▶ EXERCISE AIM: Retype the material that follows, keeping every word as it is.

▶ DATA PROVIDED:
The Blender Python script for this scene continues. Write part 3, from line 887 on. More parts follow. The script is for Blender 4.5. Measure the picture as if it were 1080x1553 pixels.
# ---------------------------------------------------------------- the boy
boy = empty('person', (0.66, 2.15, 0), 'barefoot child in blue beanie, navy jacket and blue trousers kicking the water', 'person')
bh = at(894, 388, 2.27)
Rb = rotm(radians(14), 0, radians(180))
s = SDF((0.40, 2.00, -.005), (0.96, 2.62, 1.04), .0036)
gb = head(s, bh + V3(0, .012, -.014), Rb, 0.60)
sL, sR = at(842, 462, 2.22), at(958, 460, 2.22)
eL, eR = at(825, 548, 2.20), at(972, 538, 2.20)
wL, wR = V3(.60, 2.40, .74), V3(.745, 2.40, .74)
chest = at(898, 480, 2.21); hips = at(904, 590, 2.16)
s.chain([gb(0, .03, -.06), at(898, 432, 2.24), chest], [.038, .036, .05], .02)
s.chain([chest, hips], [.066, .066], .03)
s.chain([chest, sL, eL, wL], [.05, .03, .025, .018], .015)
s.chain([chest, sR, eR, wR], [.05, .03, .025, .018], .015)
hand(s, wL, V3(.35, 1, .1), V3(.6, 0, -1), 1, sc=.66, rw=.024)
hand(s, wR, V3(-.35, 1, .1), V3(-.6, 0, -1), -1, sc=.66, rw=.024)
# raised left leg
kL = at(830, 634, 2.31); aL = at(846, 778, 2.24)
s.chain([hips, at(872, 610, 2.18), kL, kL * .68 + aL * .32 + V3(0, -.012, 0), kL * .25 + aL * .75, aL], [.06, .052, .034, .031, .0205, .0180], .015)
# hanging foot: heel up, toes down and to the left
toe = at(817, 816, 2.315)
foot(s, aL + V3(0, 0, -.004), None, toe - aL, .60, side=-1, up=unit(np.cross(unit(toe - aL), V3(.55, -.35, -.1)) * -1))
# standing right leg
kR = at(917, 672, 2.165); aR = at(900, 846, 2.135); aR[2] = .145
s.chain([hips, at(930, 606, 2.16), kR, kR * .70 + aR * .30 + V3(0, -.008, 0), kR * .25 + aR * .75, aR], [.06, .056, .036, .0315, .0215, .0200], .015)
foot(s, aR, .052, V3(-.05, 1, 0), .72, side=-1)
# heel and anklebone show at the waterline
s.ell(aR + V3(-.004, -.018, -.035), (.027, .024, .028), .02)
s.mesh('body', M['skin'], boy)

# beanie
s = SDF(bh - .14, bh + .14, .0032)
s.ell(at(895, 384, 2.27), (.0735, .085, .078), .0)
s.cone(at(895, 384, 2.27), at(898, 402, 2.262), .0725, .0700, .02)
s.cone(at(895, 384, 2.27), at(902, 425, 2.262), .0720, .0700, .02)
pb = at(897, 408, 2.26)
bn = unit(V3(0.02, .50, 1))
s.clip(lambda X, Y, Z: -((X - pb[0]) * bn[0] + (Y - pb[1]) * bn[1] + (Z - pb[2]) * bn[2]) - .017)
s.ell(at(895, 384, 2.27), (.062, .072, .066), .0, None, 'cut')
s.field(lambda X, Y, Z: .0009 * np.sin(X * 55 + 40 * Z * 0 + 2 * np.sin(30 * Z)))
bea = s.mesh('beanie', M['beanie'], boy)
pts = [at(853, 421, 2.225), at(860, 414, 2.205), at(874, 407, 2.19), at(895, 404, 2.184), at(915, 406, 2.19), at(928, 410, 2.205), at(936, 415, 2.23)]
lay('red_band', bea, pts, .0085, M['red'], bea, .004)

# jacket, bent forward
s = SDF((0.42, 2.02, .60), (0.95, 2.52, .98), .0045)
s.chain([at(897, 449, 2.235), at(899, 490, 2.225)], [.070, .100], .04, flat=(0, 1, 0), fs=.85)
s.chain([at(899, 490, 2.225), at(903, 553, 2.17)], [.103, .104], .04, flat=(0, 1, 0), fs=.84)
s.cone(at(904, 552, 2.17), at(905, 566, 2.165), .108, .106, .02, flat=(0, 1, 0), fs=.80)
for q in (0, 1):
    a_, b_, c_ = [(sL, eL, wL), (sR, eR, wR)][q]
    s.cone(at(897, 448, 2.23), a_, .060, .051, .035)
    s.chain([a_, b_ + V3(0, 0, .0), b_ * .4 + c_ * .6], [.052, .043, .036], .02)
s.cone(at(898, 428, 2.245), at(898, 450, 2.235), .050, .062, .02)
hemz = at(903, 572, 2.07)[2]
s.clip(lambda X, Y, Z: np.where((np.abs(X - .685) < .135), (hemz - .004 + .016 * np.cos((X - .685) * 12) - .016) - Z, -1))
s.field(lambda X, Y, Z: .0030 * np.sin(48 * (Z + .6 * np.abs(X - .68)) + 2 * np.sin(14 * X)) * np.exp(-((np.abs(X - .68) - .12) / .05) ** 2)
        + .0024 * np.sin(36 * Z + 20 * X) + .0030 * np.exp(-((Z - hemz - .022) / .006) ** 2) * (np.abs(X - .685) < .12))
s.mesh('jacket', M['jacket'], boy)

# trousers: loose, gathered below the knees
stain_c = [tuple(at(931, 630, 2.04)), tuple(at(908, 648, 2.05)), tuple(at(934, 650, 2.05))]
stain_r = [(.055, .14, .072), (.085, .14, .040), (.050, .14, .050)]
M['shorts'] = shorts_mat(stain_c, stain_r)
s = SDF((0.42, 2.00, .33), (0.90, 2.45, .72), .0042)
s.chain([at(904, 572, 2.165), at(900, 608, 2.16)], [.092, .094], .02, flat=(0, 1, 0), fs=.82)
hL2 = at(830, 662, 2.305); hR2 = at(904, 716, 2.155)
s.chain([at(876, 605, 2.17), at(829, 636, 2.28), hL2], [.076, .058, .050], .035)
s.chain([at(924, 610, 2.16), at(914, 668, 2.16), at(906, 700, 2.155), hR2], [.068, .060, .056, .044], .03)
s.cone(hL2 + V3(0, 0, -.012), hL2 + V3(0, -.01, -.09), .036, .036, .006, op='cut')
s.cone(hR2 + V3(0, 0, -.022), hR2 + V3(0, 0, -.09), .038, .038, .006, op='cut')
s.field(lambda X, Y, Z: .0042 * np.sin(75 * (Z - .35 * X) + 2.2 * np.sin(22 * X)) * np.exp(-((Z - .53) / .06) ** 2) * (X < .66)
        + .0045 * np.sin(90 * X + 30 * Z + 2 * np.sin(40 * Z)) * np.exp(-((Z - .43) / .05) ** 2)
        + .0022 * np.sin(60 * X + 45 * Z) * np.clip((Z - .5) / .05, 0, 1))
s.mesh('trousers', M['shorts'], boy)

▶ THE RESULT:
The Blender Python script for this scene continues. Write part 3, from line 887 on. More parts follow. The script is for Blender 4.5. Measure the picture as if it were 1080x1553 pixels.
# ---------------------------------------------------------------- the boy
boy = empty('person', (0.66, 2.15, 0), 'barefoot child in blue beanie, navy jacket and blue trousers kicking the water', 'person')
bh = at(894, 388, 2.27)
Rb = rotm(radians(14), 0, radians(180))
s = SDF((0.40, 2.00, -.005), (0.96, 2.62, 1.04), .0036)
gb = head(s, bh + V3(0, .012, -.014), Rb, 0.60)
sL, sR = at(842, 462, 2.22), at(958, 460, 2.22)
eL, eR = at(825, 548, 2.20), at(972, 538, 2.20)
wL, wR = V3(.60, 2.40, .74), V3(.745, 2.40, .74)
chest = at(898, 480, 2.21); hips = at(904, 590, 2.16)
s.chain([gb(0, .03, -.06), at(898, 432, 2.24), chest], [.038, .036, .05], .02)
s.chain([chest, hips], [.066, .066], .03)
s.chain([chest, sL, eL, wL], [.05, .03, .025, .018], .015)
s.chain([chest, sR, eR, wR], [.05, .03, .025, .018], .015)
hand(s, wL, V3(.35, 1, .1), V3(.6, 0, -1), 1, sc=.66, rw=.024)
hand(s, wR, V3(-.35, 1, .1), V3(-.6, 0, -1), -1, sc=.66, rw=.024)
# raised left leg
kL = at(830, 634, 2.31); aL = at(846, 778, 2.24)
s.chain([hips, at(872, 610, 2.18), kL, kL * .68 + aL * .32 + V3(0, -.012, 0), kL * .25 + aL * .75, aL], [.06, .052, .034, .031, .0205, .0180], .015)
# hanging foot: heel up, toes down and to the left
toe = at(817, 816, 2.315)
foot(s, aL + V3(0, 0, -.004), None, toe - aL, .60, side=-1, up=unit(np.cross(unit(toe - aL), V3(.55, -.35, -.1)) * -1))
# standing right leg
kR = at(917, 672, 2.165); aR = at(900, 846, 2.135); aR[2] = .145
s.chain([hips, at(930, 606, 2.16), kR, kR * .70 + aR * .30 + V3(0, -.008, 0), kR * .25 + aR * .75, aR], [.06, .056, .036, .0315, .0215, .0200], .015)
foot(s, aR, .052, V3(-.05, 1, 0), .72, side=-1)
# heel and anklebone show at the waterline
s.ell(aR + V3(-.004, -.018, -.035), (.027, .024, .028), .02)
s.mesh('body', M['skin'], boy)

# beanie
s = SDF(bh - .14, bh + .14, .0032)
s.ell(at(895, 384, 2.27), (.0735, .085, .078), .0)
s.cone(at(895, 384, 2.27), at(898, 402, 2.262), .0725, .0700, .02)
s.cone(at(895, 384, 2.27), at(902, 425, 2.262), .0720, .0700, .02)
pb = at(897, 408, 2.26)
bn = unit(V3(0.02, .50, 1))
s.clip(lambda X, Y, Z: -((X - pb[0]) * bn[0] + (Y - pb[1]) * bn[1] + (Z - pb[2]) * bn[2]) - .017)
s.ell(at(895, 384, 2.27), (.062, .072, .066), .0, None, 'cut')
s.field(lambda X, Y, Z: .0009 * np.sin(X * 55 + 40 * Z * 0 + 2 * np.sin(30 * Z)))
bea = s.mesh('beanie', M['beanie'], boy)
pts = [at(853, 421, 2.225), at(860, 414, 2.205), at(874, 407, 2.19), at(895, 404, 2.184), at(915, 406, 2.19), at(928, 410, 2.205), at(936, 415, 2.23)]
lay('red_band', bea, pts, .0085, M['red'], bea, .004)

# jacket, bent forward
s = SDF((0.42, 2.02, .60), (0.95, 2.52, .98), .0045)
s.chain([at(897, 449, 2.235), at(899, 490, 2.225)], [.070, .100], .04, flat=(0, 1, 0), fs=.85)
s.chain([at(899, 490, 2.225), at(903, 553, 2.17)], [.103, .104], .04, flat=(0, 1, 0), fs=.84)
s.cone(at(904, 552, 2.17), at(905, 566, 2.165), .108, .106, .02, flat=(0, 1, 0), fs=.80)
for q in (0, 1):
    a_, b_, c_ = [(sL, eL, wL), (sR, eR, wR)][q]
    s.cone(at(897, 448, 2.23), a_, .060, .051, .035)
    s.chain([a_, b_ + V3(0, 0, .0), b_ * .4 + c_ * .6], [.052, .043, .036], .02)
s.cone(at(898, 428, 2.245), at(898, 450, 2.235), .050, .062, .02)
hemz = at(903, 572, 2.07)[2]
s.clip(lambda X, Y, Z: np.where((np.abs(X - .685) < .135), (hemz - .004 + .016 * np.cos((X - .685) * 12) - .016) - Z, -1))
s.field(lambda X, Y, Z: .0030 * np.sin(48 * (Z + .6 * np.abs(X - .68)) + 2 * np.sin(14 * X)) * np.exp(-((np.abs(X - .68) - .12) / .05) ** 2)
        + .0024 * np.sin(36 * Z + 20 * X) + .0030 * np.exp(-((Z - hemz - .022) / .006) ** 2) * (np.abs(X - .685) < .12))
s.mesh('jacket', M['jacket'], boy)

# trousers: loose, gathered below the knees
stain_c = [tuple(at(931, 630, 2.04)), tuple(at(908, 648, 2.05)), tuple(at(934, 650, 2.05))]
stain_r = [(.055, .14, .072), (.085, .14, .040), (.050, .14, .050)]
M['shorts'] = shorts_mat(stain_c, stain_r)
s = SDF((0.42, 2.00, .33), (0.90, 2.45, .72), .0042)
s.chain([at(904, 572, 2.165), at(900, 608, 2.16)], [.092, .094], .02, flat=(0, 1, 0), fs=.82)
hL2 = at(830, 662, 2.305); hR2 = at(904, 716, 2.155)
s.chain([at(876, 605, 2.17), at(829, 636, 2.28), hL2], [.076, .058, .050], .035)
s.chain([at(924, 610, 2.16), at(914, 668, 2.16), at(906, 700, 2.155), hR2], [.068, .060, .056, .044], .03)
s.cone(hL2 + V3(0, 0, -.012), hL2 + V3(0, -.01, -.09), .036, .036, .006, op='cut')
s.cone(hR2 + V3(0, 0, -.022), hR2 + V3(0, 0, -.09), .038, .038, .006, op='cut')
s.field(lambda X, Y, Z: .0042 * np.sin(75 * (Z - .35 * X) + 2.2 * np.sin(22 * X)) * np.exp(-((Z - .53) / .06) ** 2) * (X < .66)
        + .0045 * np.sin(90 * X + 30 * Z + 2 * np.sin(40 * Z)) * np.exp(-((Z - .43) / .05) ** 2)
        + .0022 * np.sin(60 * X + 45 * Z) * np.clip((Z - .5) / .05, 0, 1))
s.mesh('trousers', M['shorts'], boy)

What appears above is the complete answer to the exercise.